If the govt position is that they can’t get Garcia back because once he’s in El Salvador they can’t get him back, does that not elevate the risk of “irreparable harm” in every single other case to prevent removal?
If anyone ever asks why we publish the names of people arrested before they are charged with a crime, THIS IS WHY. It is protection against being disappeared by government snatch squads.
Want to bet there is an executive order banning practice this soon?
Was chatting to a KC over here about this a few nights back, they said trying to litigate the difference between effectuate and facilitate is exactly the sort of behaviour that gets lawyers a bad name and is utterly reprehensible behaviour, 'it's clear what the court meant'
The civil system in the US is built on the presumption of good faith and my limited experience with it says it’s incapable of dealing effectively with bad faith actors.
Yeah, thankfully that's not a problem we suffer with over here, you may get away with it once, but certainly not twice because you'd never be trusted again
If Ensign had tried pulling that stunt here he'd likely have been put in a cell below the court and only let out when his client had given him appropriate instructions. In extremis the judge would have issued a bench warrant for the arrest of the Home Secretary if she didn't show up within the hour
This is a real problem, not just semantics. Any judge looking to rule against Trump should meticulously edit their TROs and injunctions to use short words with no possibility of confusion. Extra points for words whose meaning has not changed since 1787.
Impossible. You can quibble (in bad faith) about the meaning of each word in your post, or in mine.
"When you say 'This', what exactly does it refer to? There is no antecedant here. And a former President has clearly pointed out that it depends on what the meaning of 'is' is.....".
That could work. Trouble is, judges are too used to thinking (and therefore writing) in inexact phrases like “stop the car” that usually work because everyone agrees on their meaning. That system fails when one side adopts the logic of sociopaths or teenagers (“I stopped, just not completely“).
Current SCOTUS thinks, "Is there a conceivable circumstance in which the principle of this decision could possibly not apply?" In that, the Court has missed the circumstances it is actually faced with. When Trump's admin is on the docket, they decide abstract ideas, not relevant questions.
It's not that there are no circumstances in which the government would be unable to reverse a wrong. But the Court acts like, just because the US government could in theory abandon a ward in a Russian gulag, it must be allowed to abandon someone in a rented prison in El Salvador.
The government is now engaging in 12-year old boy lawyering. I remember trying to get out of trouble by parsing word meanings until my parents simply held me in contempt.
IANAL: As the federal government ‘floods the zone’ with these atrocious EOs, without foundation or consistency, the people (me) are understandably terrified with the latitude seemingly given to the administration, and especially with DOJ deafness and lack of compliance. WTF?, respectfully.
Why is the emoluments clause of the constitution viewed as an old archaic relic that no longer has relevance, but the Alien Enemies Act is viewed as the law of the land in the 21st century?

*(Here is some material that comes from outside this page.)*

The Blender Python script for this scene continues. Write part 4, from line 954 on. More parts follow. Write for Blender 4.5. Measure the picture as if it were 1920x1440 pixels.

Absolutely not. I know John Roberts is a shameless coward. I just think questions like these need to constantly be asked by people in much higher places than me.
I mean, do they? Asking questions you know the answer to and you know they're going to lie about just gives them the opportunity to further feign good faith and recycle rhetoric. We aren't gotcha-ing anybody.
So people should just remain silent about everything they know the answer to? It’s just that Democrats are terrible at messaging even when they are in the right.
Now the Dems are harping about Congress trading stocks with insider information. It’s bad, but that is an issue most Americans don’t care about. Most wish they could get in on the action.
The problem is both are enforced by the executive branch, but the real answer is because the alien enemies act relies on claims abt natl security, and courts always defer to the president on that particular issue (almost always for bad reasons)
The Legislative branch could enforce the emoluments clause in the form of impeachment. This Congress surely would if a Democrat had done one fourth of what Trump has done.
Comments
You cannot order a government to effectuate, to order them to effectuate is to order them to give themselves an enema.
Apologies to D.S.
Want to bet there is an executive order banning practice this soon?
That would be trivially easy for the government to accomplish.
"When you say 'This', what exactly does it refer to? There is no antecedant here. And a former President has clearly pointed out that it depends on what the meaning of 'is' is.....".
Get in to word fights with legal scholars.